_JOB_:
Return, unaltered, every line from the beginning of the material below up to and including the one with "scene.camera = cam".

■ ■ ■

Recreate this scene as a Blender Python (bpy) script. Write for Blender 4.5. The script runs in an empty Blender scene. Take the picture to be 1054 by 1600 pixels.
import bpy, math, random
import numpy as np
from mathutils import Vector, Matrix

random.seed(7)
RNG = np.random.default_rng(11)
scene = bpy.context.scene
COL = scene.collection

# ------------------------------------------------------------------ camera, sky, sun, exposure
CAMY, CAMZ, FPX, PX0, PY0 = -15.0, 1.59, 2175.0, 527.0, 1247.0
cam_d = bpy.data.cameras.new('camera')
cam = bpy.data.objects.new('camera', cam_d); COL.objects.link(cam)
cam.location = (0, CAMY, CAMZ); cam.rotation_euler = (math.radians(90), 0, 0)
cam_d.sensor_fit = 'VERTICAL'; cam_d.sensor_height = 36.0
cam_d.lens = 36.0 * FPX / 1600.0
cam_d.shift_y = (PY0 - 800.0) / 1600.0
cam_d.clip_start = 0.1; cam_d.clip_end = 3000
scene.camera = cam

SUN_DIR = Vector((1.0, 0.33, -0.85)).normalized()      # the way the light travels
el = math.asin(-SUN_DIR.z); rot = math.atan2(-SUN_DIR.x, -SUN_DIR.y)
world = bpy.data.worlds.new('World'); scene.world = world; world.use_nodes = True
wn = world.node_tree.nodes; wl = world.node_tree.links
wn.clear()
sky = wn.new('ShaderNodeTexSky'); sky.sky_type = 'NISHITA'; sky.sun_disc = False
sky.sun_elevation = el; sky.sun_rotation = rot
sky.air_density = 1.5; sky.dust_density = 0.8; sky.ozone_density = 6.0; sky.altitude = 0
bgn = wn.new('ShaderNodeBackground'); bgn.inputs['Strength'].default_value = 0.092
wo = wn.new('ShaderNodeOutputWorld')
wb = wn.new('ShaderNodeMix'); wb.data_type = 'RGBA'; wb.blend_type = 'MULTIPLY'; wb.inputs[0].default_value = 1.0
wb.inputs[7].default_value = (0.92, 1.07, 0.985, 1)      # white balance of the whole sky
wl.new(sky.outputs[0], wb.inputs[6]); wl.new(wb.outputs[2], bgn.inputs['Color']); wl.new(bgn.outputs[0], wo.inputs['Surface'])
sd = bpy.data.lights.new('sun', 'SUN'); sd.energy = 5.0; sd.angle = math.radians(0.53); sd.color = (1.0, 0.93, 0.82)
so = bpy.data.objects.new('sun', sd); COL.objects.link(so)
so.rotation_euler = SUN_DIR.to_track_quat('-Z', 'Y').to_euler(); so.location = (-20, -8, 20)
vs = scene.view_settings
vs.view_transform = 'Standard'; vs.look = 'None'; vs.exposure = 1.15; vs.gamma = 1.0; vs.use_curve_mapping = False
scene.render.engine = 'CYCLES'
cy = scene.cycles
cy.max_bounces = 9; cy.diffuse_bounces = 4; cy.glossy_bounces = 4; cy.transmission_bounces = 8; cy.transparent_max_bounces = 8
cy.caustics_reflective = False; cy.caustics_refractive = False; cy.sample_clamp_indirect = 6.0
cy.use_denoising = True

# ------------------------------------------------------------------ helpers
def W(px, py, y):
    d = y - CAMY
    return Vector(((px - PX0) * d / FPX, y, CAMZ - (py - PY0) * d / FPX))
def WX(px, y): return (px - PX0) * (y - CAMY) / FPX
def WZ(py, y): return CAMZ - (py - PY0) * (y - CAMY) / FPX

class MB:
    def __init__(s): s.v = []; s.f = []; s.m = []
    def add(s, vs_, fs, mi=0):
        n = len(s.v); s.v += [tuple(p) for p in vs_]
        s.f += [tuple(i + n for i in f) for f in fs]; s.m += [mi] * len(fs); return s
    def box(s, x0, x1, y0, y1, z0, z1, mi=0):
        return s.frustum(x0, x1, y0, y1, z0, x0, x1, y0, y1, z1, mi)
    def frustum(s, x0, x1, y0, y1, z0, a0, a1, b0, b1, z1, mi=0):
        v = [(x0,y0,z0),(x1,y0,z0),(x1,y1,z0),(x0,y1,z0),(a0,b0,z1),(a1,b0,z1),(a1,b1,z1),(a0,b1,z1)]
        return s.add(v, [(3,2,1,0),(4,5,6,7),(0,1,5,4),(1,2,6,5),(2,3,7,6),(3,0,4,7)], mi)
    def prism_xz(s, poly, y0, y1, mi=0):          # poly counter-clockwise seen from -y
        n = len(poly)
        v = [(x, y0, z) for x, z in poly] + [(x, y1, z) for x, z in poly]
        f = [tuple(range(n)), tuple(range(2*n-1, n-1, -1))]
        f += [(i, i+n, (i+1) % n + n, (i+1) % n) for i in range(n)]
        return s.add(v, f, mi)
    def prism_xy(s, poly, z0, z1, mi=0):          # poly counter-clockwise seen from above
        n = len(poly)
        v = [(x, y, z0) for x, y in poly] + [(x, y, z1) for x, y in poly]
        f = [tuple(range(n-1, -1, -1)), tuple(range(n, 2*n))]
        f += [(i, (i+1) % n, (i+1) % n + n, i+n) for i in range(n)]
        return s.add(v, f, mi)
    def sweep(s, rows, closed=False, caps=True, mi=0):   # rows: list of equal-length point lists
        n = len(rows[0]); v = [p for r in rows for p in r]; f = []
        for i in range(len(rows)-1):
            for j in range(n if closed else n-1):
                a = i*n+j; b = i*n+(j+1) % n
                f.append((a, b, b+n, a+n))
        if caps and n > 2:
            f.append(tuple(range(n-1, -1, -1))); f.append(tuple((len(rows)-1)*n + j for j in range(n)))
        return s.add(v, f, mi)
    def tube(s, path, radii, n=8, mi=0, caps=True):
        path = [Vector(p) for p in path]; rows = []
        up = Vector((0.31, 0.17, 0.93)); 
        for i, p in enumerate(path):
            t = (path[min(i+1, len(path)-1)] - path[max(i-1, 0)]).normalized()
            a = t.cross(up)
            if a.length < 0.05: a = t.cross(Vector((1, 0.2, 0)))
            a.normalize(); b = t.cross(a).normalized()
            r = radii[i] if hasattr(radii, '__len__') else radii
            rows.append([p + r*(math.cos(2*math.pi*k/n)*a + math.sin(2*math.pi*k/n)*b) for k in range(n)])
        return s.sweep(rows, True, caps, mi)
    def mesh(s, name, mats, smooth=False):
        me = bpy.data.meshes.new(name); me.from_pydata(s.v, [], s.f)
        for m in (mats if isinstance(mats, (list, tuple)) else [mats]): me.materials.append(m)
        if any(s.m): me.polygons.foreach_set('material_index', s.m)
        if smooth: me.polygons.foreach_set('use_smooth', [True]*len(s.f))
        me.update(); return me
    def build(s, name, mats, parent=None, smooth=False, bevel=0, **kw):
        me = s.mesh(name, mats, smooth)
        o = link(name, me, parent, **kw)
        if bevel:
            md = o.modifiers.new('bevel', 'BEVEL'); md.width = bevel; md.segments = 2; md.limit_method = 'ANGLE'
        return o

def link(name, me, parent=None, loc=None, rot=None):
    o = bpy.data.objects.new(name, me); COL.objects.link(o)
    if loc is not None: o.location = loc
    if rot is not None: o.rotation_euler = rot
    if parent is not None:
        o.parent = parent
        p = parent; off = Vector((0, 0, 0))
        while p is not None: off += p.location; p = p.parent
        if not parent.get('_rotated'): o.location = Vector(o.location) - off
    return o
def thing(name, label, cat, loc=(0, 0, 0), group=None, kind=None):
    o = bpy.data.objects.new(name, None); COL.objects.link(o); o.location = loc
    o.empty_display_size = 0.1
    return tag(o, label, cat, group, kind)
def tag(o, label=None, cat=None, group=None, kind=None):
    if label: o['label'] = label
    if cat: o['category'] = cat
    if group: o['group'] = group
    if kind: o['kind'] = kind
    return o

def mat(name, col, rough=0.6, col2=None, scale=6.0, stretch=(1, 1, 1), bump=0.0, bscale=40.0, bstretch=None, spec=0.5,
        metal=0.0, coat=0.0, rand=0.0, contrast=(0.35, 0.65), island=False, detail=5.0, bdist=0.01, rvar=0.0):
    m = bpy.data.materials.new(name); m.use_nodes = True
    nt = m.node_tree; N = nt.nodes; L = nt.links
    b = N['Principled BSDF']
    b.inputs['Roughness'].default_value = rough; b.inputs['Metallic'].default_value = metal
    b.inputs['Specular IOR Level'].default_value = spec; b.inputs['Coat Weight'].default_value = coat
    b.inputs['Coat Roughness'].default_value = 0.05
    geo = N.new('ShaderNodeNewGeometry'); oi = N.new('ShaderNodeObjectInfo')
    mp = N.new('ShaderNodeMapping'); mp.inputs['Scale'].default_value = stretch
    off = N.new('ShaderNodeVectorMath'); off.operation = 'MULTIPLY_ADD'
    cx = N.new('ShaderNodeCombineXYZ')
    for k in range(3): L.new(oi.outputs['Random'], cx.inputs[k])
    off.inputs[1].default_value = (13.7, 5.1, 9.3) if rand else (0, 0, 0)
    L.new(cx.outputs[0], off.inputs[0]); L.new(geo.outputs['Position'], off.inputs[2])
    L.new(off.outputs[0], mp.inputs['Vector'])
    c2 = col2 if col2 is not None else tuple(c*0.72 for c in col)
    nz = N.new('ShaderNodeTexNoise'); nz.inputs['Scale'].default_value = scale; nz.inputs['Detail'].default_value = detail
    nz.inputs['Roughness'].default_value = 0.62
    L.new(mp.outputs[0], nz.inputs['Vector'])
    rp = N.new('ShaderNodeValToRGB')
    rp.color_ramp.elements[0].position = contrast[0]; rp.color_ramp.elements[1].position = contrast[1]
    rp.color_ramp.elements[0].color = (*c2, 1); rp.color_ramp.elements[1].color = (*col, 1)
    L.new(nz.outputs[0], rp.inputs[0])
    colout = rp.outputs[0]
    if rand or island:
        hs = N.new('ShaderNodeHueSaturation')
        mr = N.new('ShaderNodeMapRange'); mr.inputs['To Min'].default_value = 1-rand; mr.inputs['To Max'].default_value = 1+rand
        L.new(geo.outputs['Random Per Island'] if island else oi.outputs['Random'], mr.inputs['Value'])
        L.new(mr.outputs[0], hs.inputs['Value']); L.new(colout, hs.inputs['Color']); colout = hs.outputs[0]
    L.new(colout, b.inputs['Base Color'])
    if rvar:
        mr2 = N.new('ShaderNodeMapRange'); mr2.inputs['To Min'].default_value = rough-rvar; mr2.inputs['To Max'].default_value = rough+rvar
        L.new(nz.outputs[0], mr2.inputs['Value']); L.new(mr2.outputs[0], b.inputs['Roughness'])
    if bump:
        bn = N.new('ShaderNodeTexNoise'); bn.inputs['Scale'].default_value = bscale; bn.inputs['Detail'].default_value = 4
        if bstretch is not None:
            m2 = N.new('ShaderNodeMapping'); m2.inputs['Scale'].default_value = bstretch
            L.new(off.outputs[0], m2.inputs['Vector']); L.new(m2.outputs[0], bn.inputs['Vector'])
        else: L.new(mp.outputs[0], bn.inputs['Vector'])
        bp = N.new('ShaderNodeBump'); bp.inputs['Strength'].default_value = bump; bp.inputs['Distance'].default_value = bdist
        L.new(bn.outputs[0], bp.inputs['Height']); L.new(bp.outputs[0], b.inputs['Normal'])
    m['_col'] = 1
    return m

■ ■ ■

_SOLUTION FOR THIS PROBLEM_:
Recreate this scene as a Blender Python (bpy) script. Write for Blender 4.5. The script runs in an empty Blender scene. Take the picture to be 1054 by 1600 pixels.
import bpy, math, random
import numpy as np
from mathutils import Vector, Matrix

random.seed(7)
RNG = np.random.default_rng(11)
scene = bpy.context.scene
COL = scene.collection

# ------------------------------------------------------------------ camera, sky, sun, exposure
CAMY, CAMZ, FPX, PX0, PY0 = -15.0, 1.59, 2175.0, 527.0, 1247.0
cam_d = bpy.data.cameras.new('camera')
cam = bpy.data.objects.new('camera', cam_d); COL.objects.link(cam)
cam.location = (0, CAMY, CAMZ); cam.rotation_euler = (math.radians(90), 0, 0)
cam_d.sensor_fit = 'VERTICAL'; cam_d.sensor_height = 36.0
cam_d.lens = 36.0 * FPX / 1600.0
cam_d.shift_y = (PY0 - 800.0) / 1600.0
cam_d.clip_start = 0.1; cam_d.clip_end = 3000
scene.camera = cam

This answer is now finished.